We do NOT believe she is a case like any of those women who drowned their kids in the bathtub or the like. Of course, one can never be sure. She really does love her kids. BUT, we definitely do think that her delusions could easily cause her to panic in a situation in which the panic would lead to an action which could endanger the children.
Let me get to the heart of the matter. The bm is sick, basically she is mentally ill. I don't really know what is wrong with her brain, I have my suspicions but I don't know for sure. Two years ago, she started sending us very alarming letters. She would tear her hair out and worry and fret and stare off into space for hours and talk endlessly about what she thought was happening to her. She'd barely concentrate on the children. H tried to get a lawyer at that time but he didn't have enough to go on until we got the letters. We tried to ignore it and deal with it as much as we could, basically just scared sh1tless that she could go over the edge without us even knowing what the "edge" actually was. She would come and stay with us for months...that has finally been put to an end. But now, sadly, we are trying to amend the petition to add on supervised visitation because we have not for years and frankly do not feel comfortable letting them visit her 2,000 miles away when she is this sick. We don't believe she would actually hurt the children but we cannot take that chance. Ever. So the crux of it is that my H will no longer allow her to stay in our home, but we refuse to pay for her to stay in a hotel or house or whatever while she is here. We might go halfway, but she wants 75% AND for us to pay for the place where she stays. She will have her two weeks or her summertime or whatever and then she will LEAVE when it's time to leave! She has been better in the last 6 months. I think this is only because her mind has made up something that makes her feel better but if ever her mind were to convince her that she is in danger again, she would go downhill again big time. We really do feel like it's just a matter of time.

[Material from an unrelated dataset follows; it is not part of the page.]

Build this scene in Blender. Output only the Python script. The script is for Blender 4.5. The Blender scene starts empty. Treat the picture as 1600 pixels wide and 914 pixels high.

Thought I'd break my post down a bit, so people could respond to various issues if they wanted to...it was way too long for the average person at work to read!

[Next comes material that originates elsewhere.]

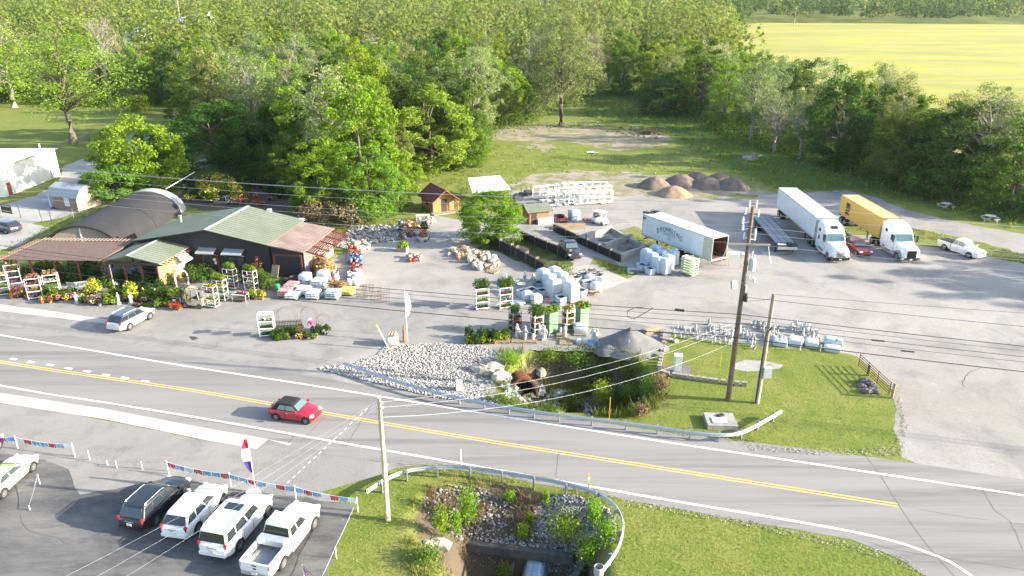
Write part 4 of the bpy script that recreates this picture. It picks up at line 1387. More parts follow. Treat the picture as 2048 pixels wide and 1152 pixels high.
	for s in (-1, 1):
		for a, b in wins:
			q = [side(a, .08, s), side(b, .08, s), side(b, .90, s), side(a, .90, s)]
			n = Vector((0, s, .25)).normalized()
			if s < 0:
				q = [q[1], q[0], q[3], q[2]]
			q = [c + n * .014 for c in q]
			MB().slab([q[1], q[0], q[3], q[2]], .012).build('window', gl, root)
	for (xa, xb, nm, sg) in ((xb1, xt1, 'windscreen', 1), (xb0, xt0, 'rear_window', -1)):
		q = []
		for t, k in ((.10, .90), (.90, .86)):
			w = (wbt + (wtp - wbt) * t) * k
			x = xa + (xb - xa) * t + sg * .004
			q += [(x, -w, b0 + (ze - b0) * t), (x, w, b0 + (ze - b0) * t)]
		q = [q[0], q[1], q[3], q[2]]
		q = [Vector(c) for c in q]
		n = (q[1] - q[0]).cross(q[3] - q[0]).normalized()
		if n.x * sg < 0:
			q = q[::-1]
			n = -n
		MB().slab([c + n * .014 for c in q], .014).build(nm, (wsmat or M_wglass) if sg > 0 else gl, root)
	if stick:
		t = .72
		w = wbt * .62
		x = xb1 + (xt1 - xb1) * t
		n = Vector((belt and (ze - b0), 0, -(xt1 - xb1))).normalized()
		c = Vector((x, -.15, b0 + (ze - b0) * t)) + n * .03
		MB().slab([c + Vector((-.10 * n.z, -.45, .10 * n.x)), c + Vector((.10 * n.z, -.45, -.10 * n.x)), c + Vector((.10 * n.z, .45, -.10 * n.x)), c + Vector((-.10 * n.z, .45, .10 * n.x))], .01).build('price_sticker', M_sticker, root)
	if sunroof:
		MB().box((xt1 - .75, 0, zr + .004), (.62, wtp * 1.25, .02)).build('sunroof', M_cglass, root)
	if rails:
		for s in (-1, 1):
			y = s * (wtp - .08)
			m = MB().tube([(xt0 + .25, y, zr - .02), (xt0 + .35, y, zr + .05), (xt1 - .45, y, zr + .05), (xt1 - .3, y, zr - .02)], .026, 5)
			m.build('roof_rail', rails, root)
	# wheels, arches
	for x in (xf - (L - wb) * .46, xf - (L - wb) * .46 - wb):
		for s in (-1, 1):
			w = W_ / 2
			n = 14
			a0 = [(x + wr * 1.16 * cos(pi * k / n), s * w * 1.002, wr * .98 + wr * 1.16 * sin(pi * k / n)) for k in range(n + 1)]
			a1 = [(q[0], s * w * .80, q[2]) for q in a0]
			a0 += [(x - wr * 1.16, s * w * 1.002, gc - .02), (x + wr * 1.16, s * w * 1.002, gc - .02)]
			a1 += [(x - wr * 1.16, s * w * .8, gc - .02), (x + wr * 1.16, s * w * .8, gc - .02)]
			MB().loft([a0, a1] if s > 0 else [a1, a0]).build('wheel_arch', M_arch, root)
			add_wheel(root, x, s * (w - .10), wr, .23, spokes)
	# lamps, bumpers, mirrors, handles
	for s in (-1, 1):
		y = s * W_ / 2
		MB().box((xf - .16, y * .70, hood - .26), (.26, .36, .13), rz=-s * .45, top=.8).build('headlight', M_head, root)
		if tail:
			zt = deck - .20 if bed else belt - .08
			MB().box((xr + .10, y * .83, zt), (.15, .13, .30 if (kind == 'suv' or bed) else .16), rz=s * .25).build('tail_light', M_tail, root)
		m = MB().box((ws[0] - .10, y * 1.0 + s * .10, belt + .10), (.14, .20, .15), top=.85)
		m.build('mirror', paint_ if kind != 'semi' else M_plast, root)
		for hx in ((ws[0] - .95), (ws[0] - 1.9)):
			if hx > rear[0] + .5:
				MB().box((hx, y * 1.0, belt - .16), (.20, .03, .035)).build('door_handle', M_chrome if kind != 'x' else M_plast, root)
		for hx in (ws[0] - .05, ws[0] - 1.12, ws[0] - 2.05):
			if hx > max(rear[0] + .55, -L / 2 + .9):
				MB().box((hx, y * .997, (belt + gc) / 2 + .05), (.014, .02, belt - gc - .25)).build('door_gap', M_arch, root)
	MB().box((xf - .035, 0, hood - .34), (.10, W_ * .44, .17), top=.9).build('grille', M_plast, root)
	MB().box((xf - .03, 0, gc + .22), (.16, W_ * .70, .16)).build('bumper', clad or paint_, root)
	MB().box((xr + .02, 0, gc + .30), (.18, W_ * .84, .20)).build('bumper', clad or (M_chrome if bed else paint_), root)
	MB().box((xr - .075 if not bed else xr - .085, 0, gc + .36 if bed else .78), (.02, .32, .16)).build('number_plate', M_plate, root)
	if not bed:
		MB().box((xr - .01, 0, .93), (.03, .62, .05)).build('trim_bar', M_chrome, root)
	MB().box((0, 0, gc + .02), (L * .8, W_ * .7, .10)).build('underbody', M_arch, root)
	return root
def heading(a, b):
	"""ground position midway and yaw from the pixels of the rear and front wheel contact"""
	a, b = at(*a), at(*b)
	return (a + b) / 2, atan2(b.y - a.y, b.x - a.x)
def place(rw, fw, side, halfw):
	"""rw, fw: pixels where the rear and the front wheel of one side touch the ground; side -1 right, +1 left"""
	c, a = heading(rw, fw)
	n = Vector((-sin(a), cos(a), 0)) * (-side * halfw)
	return (c.x + n.x, c.y + n.y, 0.0), a
def at_lot(px_, py_, deg):
	q = at(px_, py_)
	return (q.x, q.y, .012), R(deg)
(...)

I'm so tired, I mean, not particularly tired of her...BM and I only see each other maybe 3 times a year on account of the fact that she lives in another country. When she calls, she talks to the boys as long as they want, they call her from time to time. H doesn't talk to her at all if he can help it. I do not talk to her AT ALL. For any reason. Thankfully we have never had any emergencies. She sometimes takes visitation, sometimes she doesn't. But yes, I'm tired because we had a family vacation in July and got 8 days to ourselves (we had not had any time without them overnight since a trip in December 2006) but it's been almost another 3 months now without a break. I'm so tired, yes, I am. I know that if the ss's were mine, this would be the norm for us, but oh how I want a break sometimes, just a little bit of time to watch movies and not have a sleepy child walk out in the middle of it because he's hungry, or get to go out at night and know we can come home any time we want or just something as simple as going for a walk by ourselves. Last week we had a very nice lunch together at a Thai place and that was lovely...we do try to make little plans like that by ourselves.